■ Instructions to follow ■
Your task is to reproduce the material exactly.

■ Recorded information ■
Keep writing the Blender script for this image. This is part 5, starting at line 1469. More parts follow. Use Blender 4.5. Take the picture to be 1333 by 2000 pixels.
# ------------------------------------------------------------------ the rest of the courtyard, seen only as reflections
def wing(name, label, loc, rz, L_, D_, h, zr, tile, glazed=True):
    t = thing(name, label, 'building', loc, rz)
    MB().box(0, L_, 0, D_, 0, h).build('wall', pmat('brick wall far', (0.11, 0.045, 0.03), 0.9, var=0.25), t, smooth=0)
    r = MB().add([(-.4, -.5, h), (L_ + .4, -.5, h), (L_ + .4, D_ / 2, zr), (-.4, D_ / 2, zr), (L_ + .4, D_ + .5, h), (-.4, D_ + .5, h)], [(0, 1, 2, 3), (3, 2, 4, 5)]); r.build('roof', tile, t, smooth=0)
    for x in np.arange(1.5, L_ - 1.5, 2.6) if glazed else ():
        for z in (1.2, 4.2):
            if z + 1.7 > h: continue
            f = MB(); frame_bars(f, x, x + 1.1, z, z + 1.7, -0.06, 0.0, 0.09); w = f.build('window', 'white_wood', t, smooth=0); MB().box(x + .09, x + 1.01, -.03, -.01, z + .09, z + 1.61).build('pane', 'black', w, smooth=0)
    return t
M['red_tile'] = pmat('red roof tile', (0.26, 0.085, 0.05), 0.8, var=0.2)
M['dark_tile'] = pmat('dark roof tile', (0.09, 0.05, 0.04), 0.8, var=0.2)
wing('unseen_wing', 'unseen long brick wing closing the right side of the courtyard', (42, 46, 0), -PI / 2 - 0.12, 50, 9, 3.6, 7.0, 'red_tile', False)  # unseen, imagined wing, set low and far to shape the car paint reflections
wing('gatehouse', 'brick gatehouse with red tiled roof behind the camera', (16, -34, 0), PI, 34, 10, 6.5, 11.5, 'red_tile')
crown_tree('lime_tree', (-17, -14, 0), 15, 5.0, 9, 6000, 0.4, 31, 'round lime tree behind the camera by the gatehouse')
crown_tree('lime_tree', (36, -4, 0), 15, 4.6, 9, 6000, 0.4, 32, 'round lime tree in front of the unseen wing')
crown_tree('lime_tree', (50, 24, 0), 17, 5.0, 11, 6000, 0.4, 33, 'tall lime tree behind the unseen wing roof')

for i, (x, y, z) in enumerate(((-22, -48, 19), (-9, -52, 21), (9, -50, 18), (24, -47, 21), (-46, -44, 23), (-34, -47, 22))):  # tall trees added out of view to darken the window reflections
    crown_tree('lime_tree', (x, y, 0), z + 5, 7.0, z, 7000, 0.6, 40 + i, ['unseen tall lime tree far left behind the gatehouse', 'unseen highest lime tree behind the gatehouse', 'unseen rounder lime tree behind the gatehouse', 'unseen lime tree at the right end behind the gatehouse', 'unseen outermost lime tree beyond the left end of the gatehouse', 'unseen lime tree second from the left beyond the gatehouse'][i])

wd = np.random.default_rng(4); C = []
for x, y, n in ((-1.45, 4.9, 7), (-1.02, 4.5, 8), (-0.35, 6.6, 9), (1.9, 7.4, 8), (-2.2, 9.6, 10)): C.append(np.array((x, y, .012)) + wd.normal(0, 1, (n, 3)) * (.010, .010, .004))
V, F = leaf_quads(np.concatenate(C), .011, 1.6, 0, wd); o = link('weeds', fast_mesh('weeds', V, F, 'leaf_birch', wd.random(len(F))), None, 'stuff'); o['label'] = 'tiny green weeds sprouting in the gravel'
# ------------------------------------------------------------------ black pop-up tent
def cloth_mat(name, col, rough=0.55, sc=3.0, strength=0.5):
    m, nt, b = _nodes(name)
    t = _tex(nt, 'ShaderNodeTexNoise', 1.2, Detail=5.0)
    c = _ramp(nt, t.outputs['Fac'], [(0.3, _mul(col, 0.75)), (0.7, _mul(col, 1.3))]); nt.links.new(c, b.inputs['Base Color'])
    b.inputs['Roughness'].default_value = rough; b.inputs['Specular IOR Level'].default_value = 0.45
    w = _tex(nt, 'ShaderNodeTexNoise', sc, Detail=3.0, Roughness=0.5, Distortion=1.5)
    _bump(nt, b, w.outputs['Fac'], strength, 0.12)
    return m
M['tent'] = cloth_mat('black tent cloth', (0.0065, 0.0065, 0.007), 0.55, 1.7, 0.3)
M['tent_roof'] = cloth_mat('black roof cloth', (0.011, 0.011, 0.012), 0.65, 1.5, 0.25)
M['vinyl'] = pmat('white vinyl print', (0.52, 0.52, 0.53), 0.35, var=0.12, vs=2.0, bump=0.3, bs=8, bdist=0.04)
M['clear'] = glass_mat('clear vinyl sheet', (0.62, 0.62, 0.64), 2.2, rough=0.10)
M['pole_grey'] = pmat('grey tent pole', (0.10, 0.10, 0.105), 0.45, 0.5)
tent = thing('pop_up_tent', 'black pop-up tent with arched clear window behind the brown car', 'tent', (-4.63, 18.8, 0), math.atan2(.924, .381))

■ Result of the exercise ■
Keep writing the Blender script for this image. This is part 5, starting at line 1469. More parts follow. Use Blender 4.5. Take the picture to be 1333 by 2000 pixels.
# ------------------------------------------------------------------ the rest of the courtyard, seen only as reflections
def wing(name, label, loc, rz, L_, D_, h, zr, tile, glazed=True):
    t = thing(name, label, 'building', loc, rz)
    MB().box(0, L_, 0, D_, 0, h).build('wall', pmat('brick wall far', (0.11, 0.045, 0.03), 0.9, var=0.25), t, smooth=0)
    r = MB().add([(-.4, -.5, h), (L_ + .4, -.5, h), (L_ + .4, D_ / 2, zr), (-.4, D_ / 2, zr), (L_ + .4, D_ + .5, h), (-.4, D_ + .5, h)], [(0, 1, 2, 3), (3, 2, 4, 5)]); r.build('roof', tile, t, smooth=0)
    for x in np.arange(1.5, L_ - 1.5, 2.6) if glazed else ():
        for z in (1.2, 4.2):
            if z + 1.7 > h: continue
            f = MB(); frame_bars(f, x, x + 1.1, z, z + 1.7, -0.06, 0.0, 0.09); w = f.build('window', 'white_wood', t, smooth=0); MB().box(x + .09, x + 1.01, -.03, -.01, z + .09, z + 1.61).build('pane', 'black', w, smooth=0)
    return t
M['red_tile'] = pmat('red roof tile', (0.26, 0.085, 0.05), 0.8, var=0.2)
M['dark_tile'] = pmat('dark roof tile', (0.09, 0.05, 0.04), 0.8, var=0.2)
wing('unseen_wing', 'unseen long brick wing closing the right side of the courtyard', (42, 46, 0), -PI / 2 - 0.12, 50, 9, 3.6, 7.0, 'red_tile', False)  # unseen, imagined wing, set low and far to shape the car paint reflections
wing('gatehouse', 'brick gatehouse with red tiled roof behind the camera', (16, -34, 0), PI, 34, 10, 6.5, 11.5, 'red_tile')
crown_tree('lime_tree', (-17, -14, 0), 15, 5.0, 9, 6000, 0.4, 31, 'round lime tree behind the camera by the gatehouse')
crown_tree('lime_tree', (36, -4, 0), 15, 4.6, 9, 6000, 0.4, 32, 'round lime tree in front of the unseen wing')
crown_tree('lime_tree', (50, 24, 0), 17, 5.0, 11, 6000, 0.4, 33, 'tall lime tree behind the unseen wing roof')

for i, (x, y, z) in enumerate(((-22, -48, 19), (-9, -52, 21), (9, -50, 18), (24, -47, 21), (-46, -44, 23), (-34, -47, 22))):  # tall trees added out of view to darken the window reflections
    crown_tree('lime_tree', (x, y, 0), z + 5, 7.0, z, 7000, 0.6, 40 + i, ['unseen tall lime tree far left behind the gatehouse', 'unseen highest lime tree behind the gatehouse', 'unseen rounder lime tree behind the gatehouse', 'unseen lime tree at the right end behind the gatehouse', 'unseen outermost lime tree beyond the left end of the gatehouse', 'unseen lime tree second from the left beyond the gatehouse'][i])

wd = np.random.default_rng(4); C = []
for x, y, n in ((-1.45, 4.9, 7), (-1.02, 4.5, 8), (-0.35, 6.6, 9), (1.9, 7.4, 8), (-2.2, 9.6, 10)): C.append(np.array((x, y, .012)) + wd.normal(0, 1, (n, 3)) * (.010, .010, .004))
V, F = leaf_quads(np.concatenate(C), .011, 1.6, 0, wd); o = link('weeds', fast_mesh('weeds', V, F, 'leaf_birch', wd.random(len(F))), None, 'stuff'); o['label'] = 'tiny green weeds sprouting in the gravel'
# ------------------------------------------------------------------ black pop-up tent
def cloth_mat(name, col, rough=0.55, sc=3.0, strength=0.5):
    m, nt, b = _nodes(name)
    t = _tex(nt, 'ShaderNodeTexNoise', 1.2, Detail=5.0)
    c = _ramp(nt, t.outputs['Fac'], [(0.3, _mul(col, 0.75)), (0.7, _mul(col, 1.3))]); nt.links.new(c, b.inputs['Base Color'])
    b.inputs['Roughness'].default_value = rough; b.inputs['Specular IOR Level'].default_value = 0.45
    w = _tex(nt, 'ShaderNodeTexNoise', sc, Detail=3.0, Roughness=0.5, Distortion=1.5)
    _bump(nt, b, w.outputs['Fac'], strength, 0.12)
    return m
M['tent'] = cloth_mat('black tent cloth', (0.0065, 0.0065, 0.007), 0.55, 1.7, 0.3)
M['tent_roof'] = cloth_mat('black roof cloth', (0.011, 0.011, 0.012), 0.65, 1.5, 0.25)
M['vinyl'] = pmat('white vinyl print', (0.52, 0.52, 0.53), 0.35, var=0.12, vs=2.0, bump=0.3, bs=8, bdist=0.04)
M['clear'] = glass_mat('clear vinyl sheet', (0.62, 0.62, 0.64), 2.2, rough=0.10)
M['pole_grey'] = pmat('grey tent pole', (0.10, 0.10, 0.105), 0.45, 0.5)
tent = thing('pop_up_tent', 'black pop-up tent with arched clear window behind the brown car', 'tent', (-4.63, 18.8, 0), math.atan2(.924, .381))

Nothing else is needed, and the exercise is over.